Thursday, June 9, 2011

Day 4: Overcoming My Tendency to Observe (for my cousin Emma, who says that makes me lame)

After just a few days, the house is looking much better overall. I think it's the result of being more chore-minded in general. And I love having a list to follow. A list that someone else wrote. A list that feels authoritative. A list I don't have to think about, just follow. It leaves room to think about all those heart issues.

Yesterday I was charged to bring life to my domain. This can be interpreted in many ways, depending on how your domain is defined. I began mulling over how to do this. I already have fresh flowers from my yard placed in my kitchen...I have four children and two cats (that's a lotta life)...I try to do little decorative things...I invite guests over regularly...??? How else should I be bringing life to my domain?
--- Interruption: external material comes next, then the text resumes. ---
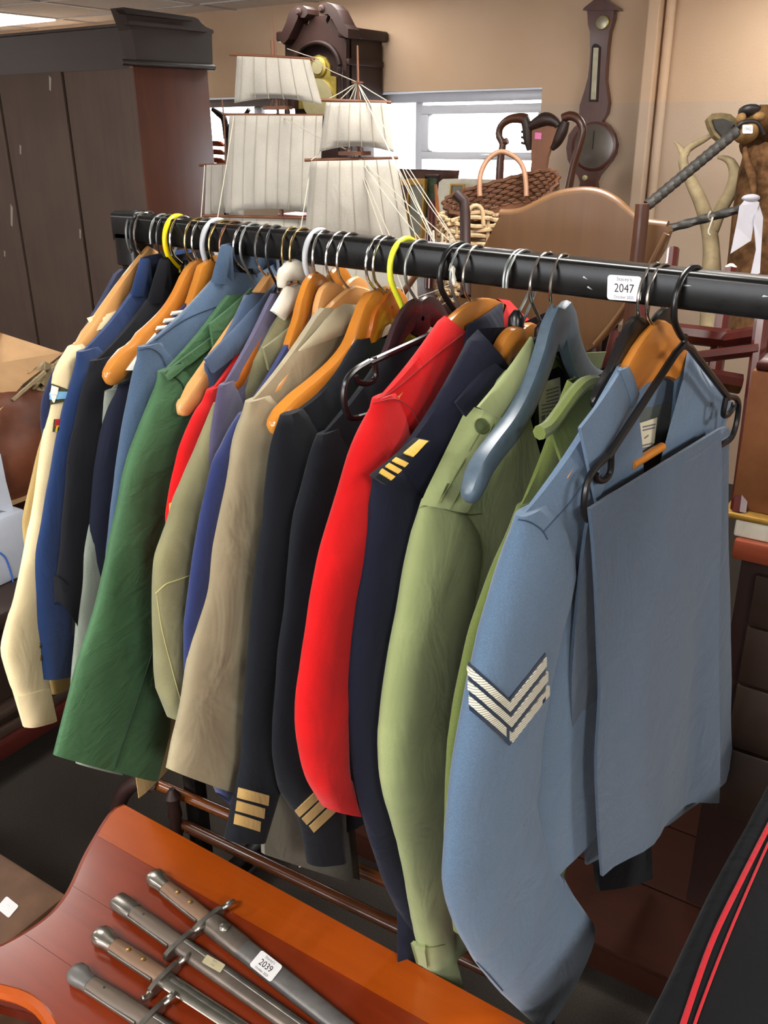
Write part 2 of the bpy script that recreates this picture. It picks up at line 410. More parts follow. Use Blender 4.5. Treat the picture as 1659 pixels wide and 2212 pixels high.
        for sgn in (1, -1):
            P = [fr.W(a, 0, z) for a, z, u in arm(sgn)]
            MB().tube(P, [lerp(0.016, 0.009, k / 12) for k in range(13)], 10, flat=0.45, upv=(0, 0, 1)).build('arm', M[mat], root)
        MB().lathe([(0.004, -0.02), (0.011, -0.016), (0.011, 0.002), (0.004, 0.012)], fr.W(0, 0, zn - 0.004), n=10).build('neck', M[mat], root)
    elif kind == 'trouser':
        hw2 = hw
        def tube_part(name, pts, r=0.0042): MB().tube(pts, r, 8).build(name, M[mat], root)
        for sgn in (1, -1):
            tube_part('arm', [fr.W(0, 0, zn - 0.006), fr.W(sgn * 0.02, 0, zn - 0.014), fr.W(sgn * hw2 * 0.80, 0, ztip + 0.042)], 0.0048)
            tube_part('end_hook', spline([fr.W(sgn * hw2 * 0.76, 0, ztip + 0.048), fr.W(sgn * hw2 * 0.75, 0, ztip + 0.022), fr.W(sgn * hw2 * 0.82, 0, ztip + 0.016), fr.W(sgn * hw2 * 0.90, 0, ztip + 0.022), fr.W(sgn * hw2 * 0.915, 0, ztip + 0.030)], 16), 0.004)
            tube_part('side_loop', spline([fr.W(sgn * hw2 * 0.80, 0, ztip + 0.044), fr.W(sgn * hw2 * 0.93, 0, ztip + 0.036), fr.W(sgn * hw2 * 1.0, 0, ztip + 0.022), fr.W(sgn * hw2 * 1.01, 0, ztip - 0.004), fr.W(sgn * hw2 * 0.97, 0, ztip - 0.022), fr.W(sgn * hw2 * 0.90, 0, ztip - 0.026)], 20), 0.0042)
        tube_part('trouser_bar', [fr.W(-hw2 * 0.92, 0, ztip - 0.026), fr.W(hw2 * 0.92, 0, ztip - 0.026)], 0.0042)
    if bead: c = fr.W(.008, .007, zn - .002); MB().box(c - Vector((.004, .004, .005)), c + Vector((.004, .004, .005)), .001).build('size_bead', M['yellow_plastic'], root)
    if mat == 'lime_plastic': MB().lathe([(.0005, -.003), (.018, -.003), (.020, 0), (.018, .003), (.0005, .003)], fr.W(0, 0, zn - .008), axis=fr.t, n=20).build('disc', M[mat], root)
    return fr, root, ztip
def hanger_arms(root, fr, arm, mat, h0, h1, thick, notch=False):
    for sgn in (1, -1):
        rings = []
        for (a, z, u) in arm(sgn):
            hh = lerp(h0, h1, min(1, u * 1.2))
            if 0.70 < u < 0.80: hh *= 0.72
            tk = thick * (1 + 0.5 * u) * (0.75 if u > 0.97 else 1)
            ring = []
            for j in range(12):
                an = 2 * pi * j / 12; ca, sa = cos(an), sin(an)
                ring.append(fr.W(a, tk * (abs(ca) ** .55) * (1 if ca > 0 else -1), z + (0 if not 0.70 < u < 0.80 else -0.004) + hh * (abs(sa) ** .55) * (1 if sa > 0 else -1)))
            rings.append(ring)
        c = sum(rings[-1], Vector()) / 12; rings += [[c + (v - c) * k + fr.a * (sgn * d) for v in rings[-1]] for k, d in ((.93, .006), (.72, .012), (.35, .015))]
        MB().loft(rings).build('arm', mat, root)

# ------------------------------------------------------------------ garments
BV = {}
def bvh(o, key=None):
    base = ROOT[o.name]; me = o.data
    return BVHTree.FromPolygons([v.co + base for v in me.vertices], [tuple(p.vertices) for p in me.polygons])
def hit(trees, x, y):
    best = None; d = ray(x, y).normalized()
    for t in trees:
        h = t.ray_cast(CAM, d)
        if h[0] is not None and (best is None or h[3] < best[2]):
            n = h[1] if h[1].dot(d) < 0 else -h[1]; best = (h[0], n, h[3])
    return best
def decal(trees, quad, mat, parent, name, n=6, m=6, off=0.0008, th=0.0012):
    """a patch that follows the cloth: quad = 4 pixel corners TL TR BR BL"""
    top = []; bot = []; H = []
    for i in range(n + 1):
        for j in range(m + 1):
            u = j / m; v = i / n
            x = lerp(lerp(quad[0][0], quad[1][0], u), lerp(quad[3][0], quad[2][0], u), v); y = lerp(lerp(quad[0][1], quad[1][1], u), lerp(quad[3][1], quad[2][1], u), v)
            H.append((x, y, hit(trees, x, y)))
    ds = sorted(h[2][2] for h in H if h[2]); md = ds[len(ds) // 2] if ds else 1.0
    good = [h for h in H if h[2] and abs(h[2][2] - md) < 0.05]
    for x, y, h in H:
        if h is None or abs(h[2] - md) >= 0.05:
            if good: k = min(good, key=lambda g: (g[0] - x) ** 2 + (g[1] - y) ** 2)[2]
            else: k = (None, Vector((0, 0, 1)), md)
            h = (CAM + ray(x, y).normalized() * k[2], k[1], k[2])
        top.append(h[0] + h[1] * (off + th)); bot.append(h[0] + h[1] * (off * 0.2 - 0.001))
    F = []; K = (n + 1) * (m + 1)
    for i in range(n):
        for j in range(m):
            a = i * (m + 1) + j; F.append((a, a + 1, a + m + 2, a + m + 1)); F.append((K + a, K + a + m + 1, K + a + m + 2, K + a + 1))
    rim = [j for j in range(m)] + [i * (m + 1) + m for i in range(n)] + [n * (m + 1) + j for j in range(m, 0, -1)] + [i * (m + 1) for i in range(n, 0, -1)]
    for k in range(len(rim)): a, b = rim[k], rim[(k + 1) % len(rim)]; F.append((b, a, K + a, K + b))
    return mk(name, top + bot, F, mat, parent)
def seam(trees, pts, mat, parent, name, r=0.0009, n=24):
    P = spline([Vector((x, y, 0)) for x, y in pts], n); Q = []
    H = [h for h in (hit(trees, p.x, p.y) for p in P) if h]; prev = None
    md = sorted(h[2] for h in H)[len(H) // 2] if H else 0
    Q = [h[0] + h[1] * r * 0.5 for h in H if abs(h[2] - md) < 0.07]
    if len(Q) > 2: return MB().tube(Q, r, 5).build(name, mat, parent)
def button(trees, x, y, r, mat, parent, name='button'):
    h = hit(trees, x, y)
    if h is None: return
    return MB().lathe([(r * 0.6, -0.001), (r, 0.0008), (r * 0.92, 0.0022), (r * 0.75, 0.0018), (r * 0.4, 0.0026), (0.0002, 0.0028)], h[0], axis=h[1], n=14).build(name, mat, parent)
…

Then I thought about my tendency to observe my surroundings. I have been like this for a long time. I'm not often a participator, unless it involves talking or music. Or reading. But reading isn't often participatory. And it is the same in my home. I try to keep life a little bit at an arm's length so it doesn't have such a harsh impact (face it, four kids whining for breakfast can be harsh). Unfortunately, this isn't the best approach--or even possible--when you have children. So I began to think of ways to put myself in their place and also to benefit them and further enhance their home.

Step One was bringing a water cooler full of ice water and some paper cups out to the backyard. Usually when the kids are playing out in the hot, they come in when they're thirsty, usually interrupting me from something I feel is important. Step Two was to go sit on my swing and be with them in the backyard, something I don't often make time for. Have I mentioned I don't like to be hot? It's hard to make time for things you really don't like, like sweating.

But I noticed right away that the children didn't go in and out of the house at all while I was outside. I think they were so thrilled I was out there, that the 90+ temperature suddenly didn't bother them. Because interestingly, they didn't get that many drinks, either. I would get little visitors at my swing who would then dart back out to the sandbox. Having me within eyeshot was enough. It was my presence they were thirsty for.


I've also noticed that I'm interacting more with my surroundings, not just the children. Being focused on what chores are getting done has made me more aware of the house itself. Normally if I see folded laundry sitting on the dining room table, I walk by thinking, "I really need to put that away." (Observing, but not participating.) Now when I see folded laundry sitting on the table, I think "don't get trapped in the vicious cycle!" and go put it away. When I see dirty dishes, I don't groan and think about how unpleasant it would be to do them. I wash them and smile at my empty counter and shining sink. (See Emma? Interactive! ...I wonder if Emma even reads these...)

My husband is home and I think he'd like me to talk to him instead of typing. See? Life-bringing. Onward!